My niece sat across from me and kept saying the same thing: so it’s not scary but that’s why it’s scary right? I think that’s the negotiation made with children here, that they will get a preparable scary moment and the game will be about the preparation for either that moment coming or how to avoid it.

I do not love this as a horror design because doing well ought to not reduce the horror — see the new Resident Evil designs which scale to how you play them and what amount of supplies and abilities you have — if you oversucceed in those games, the difficulty measures and responds to that, that’s game design.
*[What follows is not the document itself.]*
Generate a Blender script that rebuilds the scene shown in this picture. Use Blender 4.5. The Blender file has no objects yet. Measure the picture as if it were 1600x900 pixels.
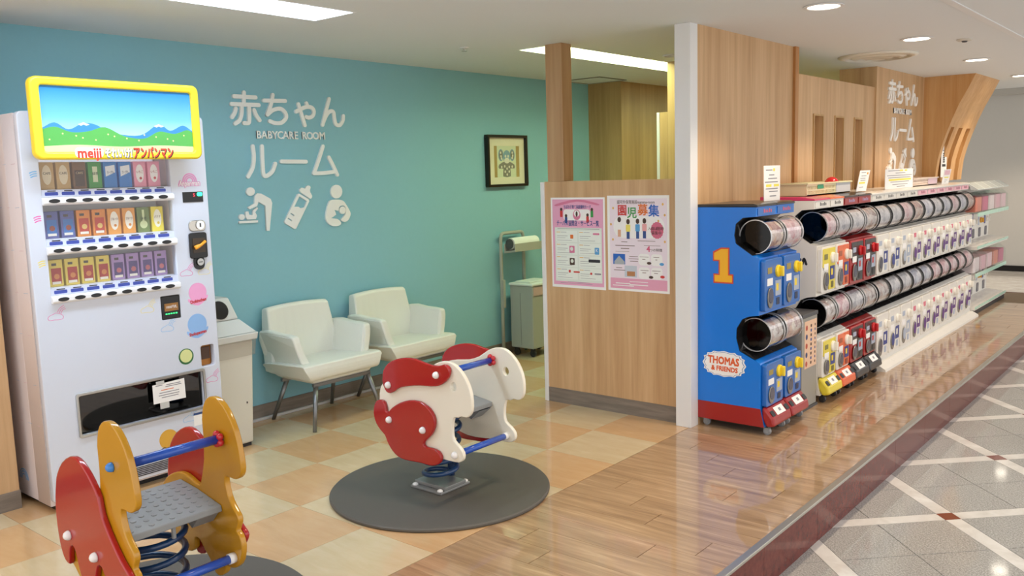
import bpy, bmesh, math, random
from mathutils import Vector, Matrix
random.seed(7)
SC = bpy.context.scene
COL = SC.collection
PI = math.pi

# ------------------------------------------------------------------ camera
CH = 1.5479
cd = bpy.data.cameras.new('camera')
cam = bpy.data.objects.new('camera', cd)
COL.objects.link(cam)
_r = Vector((0.636895, -0.770427, -0.028406))
_u = Vector((0.116589, 0.059830, 0.991376))
_w = Vector((0.762084, 0.634715, -0.127929))
cam.matrix_world = Matrix(((_r.x, _u.x, -_w.x, 0), (_r.y, _u.y, -_w.y, 0), (_r.z, _u.z, -_w.z, CH), (0, 0, 0, 1)))
cd.sensor_width = 36.0
cd.lens = 1372.36 / 1600 * 36.0
cd.clip_start = 0.05
SC.camera = cam

# ------------------------------------------------------------------ world, exposure, lamps
W = bpy.data.worlds.new('world')
SC.world = W
W.use_nodes = True
W.node_tree.nodes['Background'].inputs[0].default_value = (1.0, 0.98, 0.96, 1)
W.node_tree.nodes['Background'].inputs[1].default_value = 1.0
SC.view_settings.view_transform = 'Standard'
SC.view_settings.look = 'None'
SC.view_settings.gamma = 1
SC.view_settings.exposure = 0.7
TUBE_LEFT = 10.0      # strength of the ceiling fluorescent recesses
TUBE_RIGHT = 9.0
DOWNLIGHT_W = 40.0
CEIL = 2.38

# ------------------------------------------------------------------ materials
def lin(c):
    if isinstance(c, str):
        c = tuple(int(c[i:i + 2], 16) / 255 for i in (0, 2, 4))
    return tuple((x / 12.92 if x <= 0.04045 else ((x + 0.055) / 1.055) ** 2.4) for x in c) + (1.0,)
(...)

I’d like to think the horror is the reward of playing a horror game, not the avoidance of it.

All that said, it’s a perfect format for the streaming breakthrough it experienced — in that there are broken moments of time designated to sitting and waiting, lots of dead air for a streamer to fill in.

I wrote about interviewing Nolan Bushnell, the founder of Chuck E Cheese, and my perception of the games through studying lore and playing the first game on The Twin Geeks — you can find that here:
https://thetwingeeks.com/2023/11/07/five-nights-at-freddys-what-we-make-for-others-is-no-longer-ours/

Game-wise, I surprisingly find there’s even less here than with the movie, which I can better understand as entry horror that does something I like (practical effects) vs a game wherein the horror devices are based upon limiting inputs and engagements.

That is always a central design in horror, to strip away mechanics until the absence of them are what creates a central tension. I just don’t find it that interesting to play here and understand very fully why it’s a game to be watched. It’s better that way.